Saturday, July 23, 2011

Scuttling Our Fleet


Last week, the final mission of space shuttle program completed with the safe touchdown of Atlantis in Florida. With this landing, the American manned space program came to an official, ignominious end. This bitter defeat comes not from a foreign enemy, or from a technological failure--but from the conscious, deliberative, mistaken choice by America to withdraw from space.

Historians regard with bewilderment at the 1433 decision by China to destroy the immense treasure ships of Cheng Ho, and to abandon its flourishing trading routes throughout the Indian Ocean. The size and scale of Cheng Ho’s expeditions is best grasped by the fact that nearly a century later, when the European explorers of Magellan’s voyage first entered this region of the world, many of the locals still prized artifacts, such as fine porcelain, acquired by trading with Cheng Ho’s fleet. Despite the potential of this empire building, one day in 1433 China inexplicably chose to discard its budding empire and withdraw from the world for over five hundred years.

Historians may look upon the end of the space shuttle program, 21 July 2011, as a similar day for the United States.

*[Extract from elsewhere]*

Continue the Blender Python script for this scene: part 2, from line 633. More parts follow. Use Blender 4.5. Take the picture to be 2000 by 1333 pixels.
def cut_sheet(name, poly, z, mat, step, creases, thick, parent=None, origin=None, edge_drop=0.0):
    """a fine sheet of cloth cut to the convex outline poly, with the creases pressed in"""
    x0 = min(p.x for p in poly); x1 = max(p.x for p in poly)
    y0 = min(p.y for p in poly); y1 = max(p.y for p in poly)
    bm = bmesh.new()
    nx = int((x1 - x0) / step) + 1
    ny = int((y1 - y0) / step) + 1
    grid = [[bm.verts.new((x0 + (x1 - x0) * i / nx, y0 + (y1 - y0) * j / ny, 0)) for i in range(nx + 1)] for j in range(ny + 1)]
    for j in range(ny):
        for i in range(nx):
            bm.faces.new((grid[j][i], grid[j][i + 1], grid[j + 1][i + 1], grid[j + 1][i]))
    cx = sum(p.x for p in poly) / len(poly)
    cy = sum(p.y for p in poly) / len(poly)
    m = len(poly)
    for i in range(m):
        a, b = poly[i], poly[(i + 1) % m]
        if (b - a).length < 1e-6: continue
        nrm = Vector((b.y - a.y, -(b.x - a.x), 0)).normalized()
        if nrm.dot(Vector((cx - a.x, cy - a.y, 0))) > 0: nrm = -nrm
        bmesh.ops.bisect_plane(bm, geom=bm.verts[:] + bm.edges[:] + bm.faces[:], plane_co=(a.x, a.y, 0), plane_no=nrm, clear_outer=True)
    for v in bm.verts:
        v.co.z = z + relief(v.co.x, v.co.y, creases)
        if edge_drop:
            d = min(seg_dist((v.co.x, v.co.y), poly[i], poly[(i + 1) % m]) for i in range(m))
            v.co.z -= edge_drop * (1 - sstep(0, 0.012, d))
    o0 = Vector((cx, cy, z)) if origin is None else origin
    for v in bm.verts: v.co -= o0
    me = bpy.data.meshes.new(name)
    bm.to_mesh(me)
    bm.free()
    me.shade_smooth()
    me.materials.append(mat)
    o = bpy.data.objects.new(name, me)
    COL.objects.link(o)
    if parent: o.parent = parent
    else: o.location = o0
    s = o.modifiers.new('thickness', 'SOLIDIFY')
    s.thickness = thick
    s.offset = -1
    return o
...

Generations of Americans have taken for granted the possibility that our best and brightest might one day achieve the dream of becoming an astronaut. Now we no longer have a manned spaceflight program, though it is possible Americans may still travel to the ISS--as passengers on Russian craft. The unearthing of irony is one of the prime motivators for historians, yet this irony is so hyperbolic as to strain credulity.

Astronaut Story Musgrave put it this way:

“Why are we so poor in our vision and so poor in our project management that we come to a point where it's reasonable to phase out the current program and we have no idea what the next one is? … Washington is in total failure that this has happened.”

Just as America has decided to abandon the frontier of space, American science stands at a precipice. American students are fleeing from science; enrollments in scientific disciplines hover in the lower single digits, while more lucrative fields--business administration, accounting, finance--swell with students. But the problems of American education are not restricted to science education.

Americans are spurning higher education, though advanced training has never been more vital to high-paying employment. The United States used to be first among other nations in the percentage of 25-34 year-olds who had earned college degrees; now we are number twelve, behind Belgium and Russia. One-third of universities saw graduation rates fall in the years between 2002 and 2008. Instead of helping this problem by lowering college costs, we are choosing instead to make it more difficult and expensive to attend college; in 2009, the University of California, one of the largest public university systems in the world, decided to raise tuition 32% in one year, making even a public education unaffordable even for many students born in the lower middle classes.

We like to imagine that America is first in every field, but in science the real figure is number twenty-nine; American students rank 29th in science abilities, behind Croatia and the Czech Republic.

Even as we are choosing to fail, other countries are choosing to thrive. The People’s Republic of China is rapidly gaining ground in the number of peer-reviewed scientific papers published English; it is estimated that by 2013, the PRC will publish more scientific papers than America.

Yet this crisis elicits not even a dim reflection of the panic that consumed the country after the Sputnik launch. There are no calls for massive funding for education, no calls for increasing the number of federally-funded scientific research positions, no call for augmenting the number of science professorships at universities so that some of the PhDs snared in perpetual post-doc hell can finally begin their full research careers instead of spending all their time bumping from one temporary job to another. Such fixes are not even remotely part of the discussion.

Instead, on the same day that Atlantis touched down in Florida, the Republican leader of the House of Representatives informed the president that he was ending negotiations over the increase of the federal debt limit, a once-trivial formality needed to maintain the full faith and credit of the United States. Instead of addressing the problems of science, political leaders are consumed with petty games of chicken. Just as during the invasion of Iraq, Americans workers setting up the occupation infrastructure were forced to follow OSHA regulations in the middle of an active war zone, our entire government now seems paralyzed with meaningless theatre while an ominous threat looms. It is as if the captain of the Titanic ordered his officers to make sure their compasses were in calibration even as the ship sank.

Manned spaceflight is not the only scientific casualty of these misplaced priorities. In April, an important radio telescope array in California was forced to shutter its operations for lack of funds . For scientific discoveries in astronomy, or paleontology, or high energy physics, one must increasingly look outside the United States. We have decided to withdraw.

Who would have thought that as scientific research blossom elsewhere--in the PRC, at CERN--the United States would be pulling back? Who would have thought that a little over a half century following Sputnik, the Russians would have finally fulfilled Khrushchev’s taunt and buried the United States?

But then, during the height of the treasure fleet, how could Cheng Ho have known that the forces of irrationality and incorrect decisions would so easily overwhelm progress?